Because of the great logistical difficulty and cost of collecting adequate geological samples and data such as cores and geophysical measurements from the floor of a frozen ocean, the Arctic remains little understood whether in respect to marine geology or geophysics.

Of the world's five oceans, however, we know the Arctic Ocean is unique in being almost permanently ice covered and almost entirely enclosed by continental landmasses. Moreover, through the often very narrow seas and straits that link it to other oceans (the Bering Strait to the Pacific and the fairly constrained Nares Strait, Fram Strait and Barents Sea to the Atlantic) the Arctic Ocean is crucial in driving the ocean (thermohaline) currents that circle the globe and are part of maintaining the Earth's delicate heat and climate balance.

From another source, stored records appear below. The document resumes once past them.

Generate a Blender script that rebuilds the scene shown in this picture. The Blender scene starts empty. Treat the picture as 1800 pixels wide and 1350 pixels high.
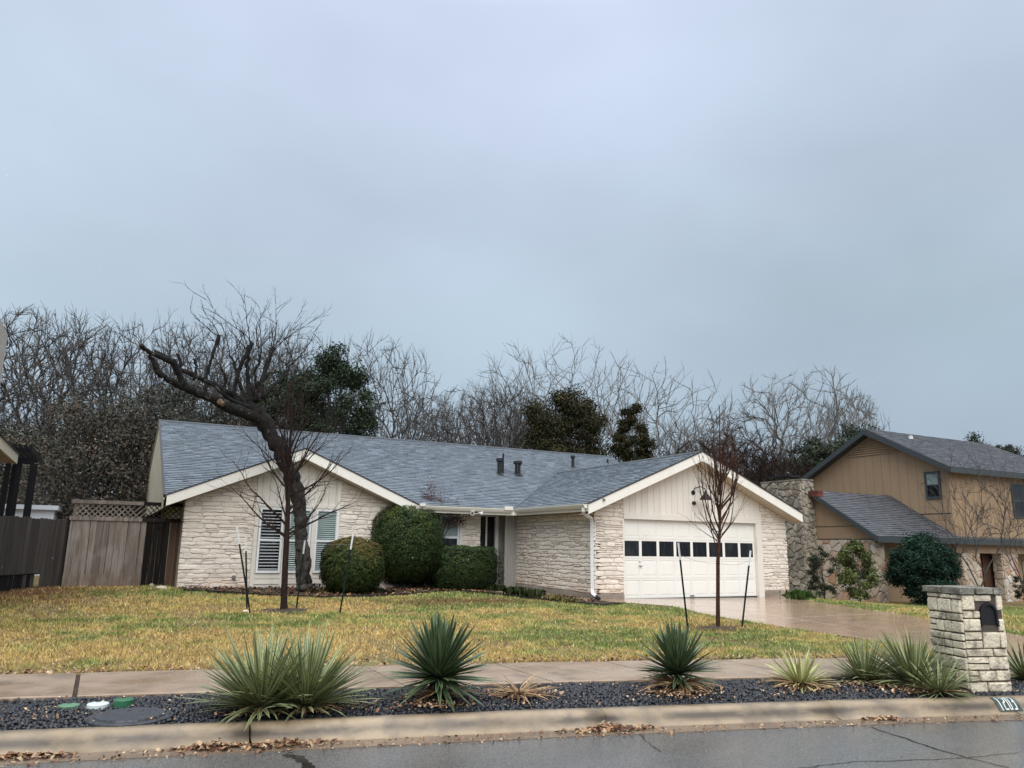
import bpy, math, random
import numpy as np
from mathutils import Vector, Matrix, noise as mnoise

# ------------------------------------------------------------------ camera, sky, sun, exposure
scene = bpy.context.scene
COL = scene.collection
CAM_F, CAM_TH, CAM_RO, CAM_YAW, CAM_Z = 1340.0, 0.2093, 0.0156, 0.4813, 1.5
_h = Vector((math.sin(CAM_YAW), math.cos(CAM_YAW), 0)); _r = Vector((math.cos(CAM_YAW), -math.sin(CAM_YAW), 0)); _z = Vector((0, 0, 1))
cF = _h*math.cos(CAM_TH) + _z*math.sin(CAM_TH); _u0 = -_h*math.sin(CAM_TH) + _z*math.cos(CAM_TH)
cR = _r*math.cos(CAM_RO) + _u0*math.sin(CAM_RO); cU = -_r*math.sin(CAM_RO) + _u0*math.cos(CAM_RO)
cC = Vector((0, 0, CAM_Z))
cd = bpy.data.cameras.new('camera'); cam = bpy.data.objects.new('camera', cd); COL.objects.link(cam)
cd.sensor_width = 36; cd.lens = CAM_F/1800*36; cd.clip_end = 2000; cd.clip_start = 0.05
cam.matrix_world = Matrix(((cR.x, cU.x, -cF.x, 0), (cR.y, cU.y, -cF.y, 0), (cR.z, cU.z, -cF.z, CAM_Z), (0, 0, 0, 1)))
scene.camera = cam

SUN_EL, SUN_AZ = math.radians(45), math.radians(200)      # overcast glow, high behind the camera
world = bpy.data.worlds.new('World'); scene.world = world; world.use_nodes = True
wn = world.node_tree; wn.nodes.clear(); W = wn.nodes.new; WL = wn.links.new
wo = W('ShaderNodeOutputWorld'); bg = W('ShaderNodeBackground'); bg.inputs['Strength'].default_value = 0.1
sky = W('ShaderNodeTexSky'); sky.sky_type = 'NISHITA'; sky.sun_disc = False
sky.sun_elevation = SUN_EL; sky.sun_rotation = SUN_AZ; sky.air_density = 1.5; sky.dust_density = 3
tc = W('ShaderNodeTexCoord'); sp = W('ShaderNodeSeparateXYZ'); WL(tc.outputs['Generated'], sp.inputs[0])
rmp = W('ShaderNodeValToRGB'); WL(sp.outputs['Z'], rmp.inputs[0])
e = rmp.color_ramp.elements; e[0].position = 0.0; e[0].color = (2.65, 3.25, 4.05, 1); e[1].position = 1.0; e[1].color = (19, 19.6, 20.4, 1)
for p_, c_ in ((.10, (2.75, 3.4, 4.2, 1)), (.30, (3.35, 4.05, 4.75, 1)), (.45, (3.7, 4.35, 5.2, 1)), (.62, (4.4, 5.05, 6.1, 1)), (.78, (11, 11.6, 12.4, 1))):
    q = e.new(p_); q.color = c_
mp = W('ShaderNodeMapping'); WL(tc.outputs['Generated'], mp.inputs[0]); mp.inputs['Scale'].default_value = (1, 1, 1.7)
nz = W('ShaderNodeTexNoise'); nz.inputs['Scale'].default_value = 1.9; nz.inputs['Detail'].default_value = 4; nz.inputs['Roughness'].default_value = .45
WL(mp.outputs[0], nz.inputs['Vector'])
mr = W('ShaderNodeMapRange'); mr.inputs[1].default_value = .3; mr.inputs[2].default_value = .7; mr.inputs[3].default_value = .84; mr.inputs[4].default_value = 1.12
WL(nz.outputs['Fac'], mr.inputs[0])
ml = W('ShaderNodeMix'); ml.data_type = 'RGBA'; ml.blend_type = 'MULTIPLY'; ml.inputs[0].default_value = 1
WL(rmp.outputs[0], ml.inputs[6]); WL(mr.outputs[0], ml.inputs[7])
mx = W('ShaderNodeMix'); mx.data_type = 'RGBA'; mx.inputs[0].default_value = .93
n2 = W('ShaderNodeTexNoise'); n2.inputs['Scale'].default_value = 1.3; n2.inputs['Detail'].default_value = 3; mp2 = W('ShaderNodeMapping'); mp2.inputs['Location'].default_value = (3.1, 1.7, 5.3); mp2.inputs['Scale'].default_value = (1, 1, 1.5)
WL(tc.outputs['Generated'], mp2.inputs[0]); WL(mp2.outputs[0], n2.inputs['Vector']); tr = W('ShaderNodeValToRGB'); WL(n2.outputs['Fac'], tr.inputs[0])
tr.color_ramp.elements[0].position = .36; tr.color_ramp.elements[0].color = (.97, 1.0, .99, 1); tr.color_ramp.elements[1].position = .64; tr.color_ramp.elements[1].color = (1.015, .99, 1.02, 1)
m2 = W('ShaderNodeMix'); m2.data_type = 'RGBA'; m2.blend_type = 'MULTIPLY'; m2.inputs[0].default_value = 1; WL(ml.outputs[2], m2.inputs[6]); WL(tr.outputs[0], m2.inputs[7])
WL(sky.outputs[0], mx.inputs[6]); WL(m2.outputs[2], mx.inputs[7]); WL(mx.outputs[2], bg.inputs['Color']); WL(bg.outputs[0], wo.inputs[0])

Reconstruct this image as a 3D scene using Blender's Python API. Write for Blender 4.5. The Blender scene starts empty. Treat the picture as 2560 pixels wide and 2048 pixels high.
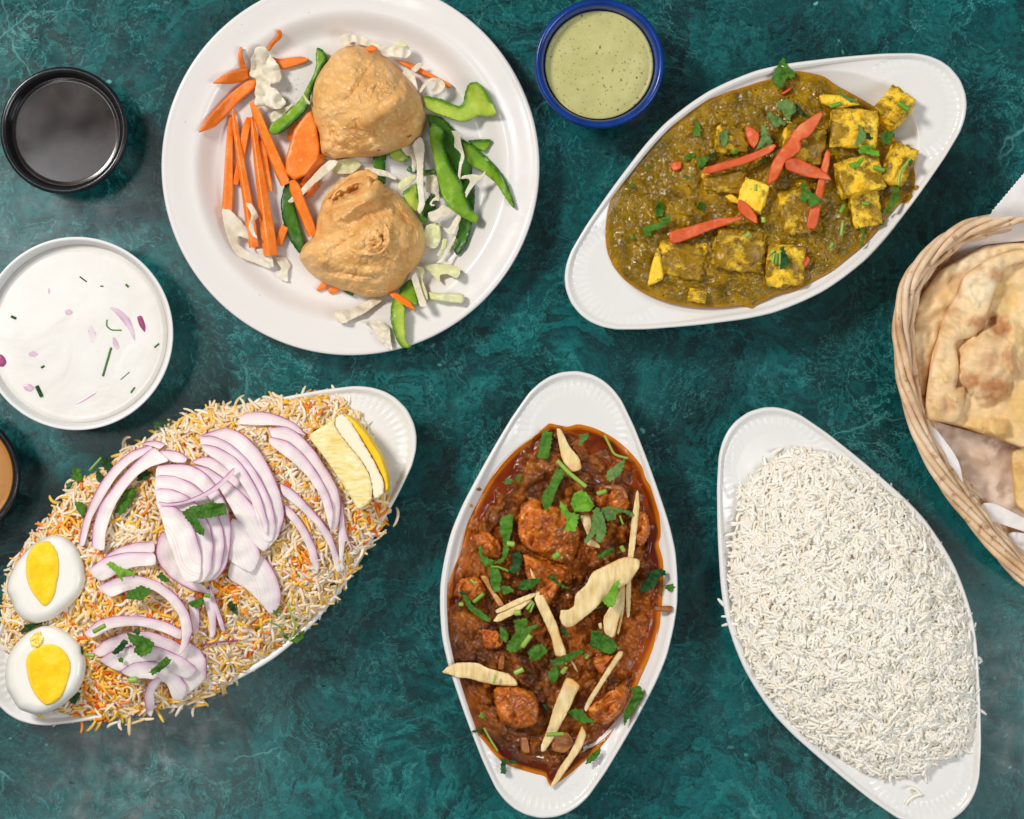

The Arctic Ocean Basin is separated into two distinct Eastern and Western regions lying on either side of the 1800 kilometre long and relatively narrow Lomonosov Ridge. On the Eastern side, the Eurasian Basins (Amundsen and Nansen) border the European continent, whilst on the Western side, the Amerasia Basins (Makarov and Canada Basins) are bounded by a more complex continental scale fault system that also affects the Russian Arctic Shelf.

The Arctic Ocean basins also contain deep sedimentary deposits, partly as a result of very substantial inflows of fresh water from a number of huge rivers from the surrounding continents, including the Yenisei, the Ob, the Lena and the MacKenzie.

These sedimentary deposits serve as vast archives of past climatic change. These sediment deposits help tell us that variations in the extent of Arctic sea ice over the last twenty thousand years have had significant and often rapid impacts on global thermohaline circulation patterns with shifts sometimes having occurred over just a few decades.

What's more, findings from the recent and groundbreaking Arctic Coring Expedition (ACEX) in 2004 suggest massive fluctuations in the water temperature and general environmental conditions of the Arctic over the past 55 million years. A sedimentary core extracted from the Lomonosov Ridge is the first to show evidence of ice-free, subtropical, shallow seas with water temperatures of 20°C compared to today's average temperatures of -1.5°C. This truly massive cooling of the Arctic Ocean, which is thought to be responsible for a mass extinction of certain sea-bottom-living organisms, suggests that the Earth's climatic conditions are much more variable than previously thought.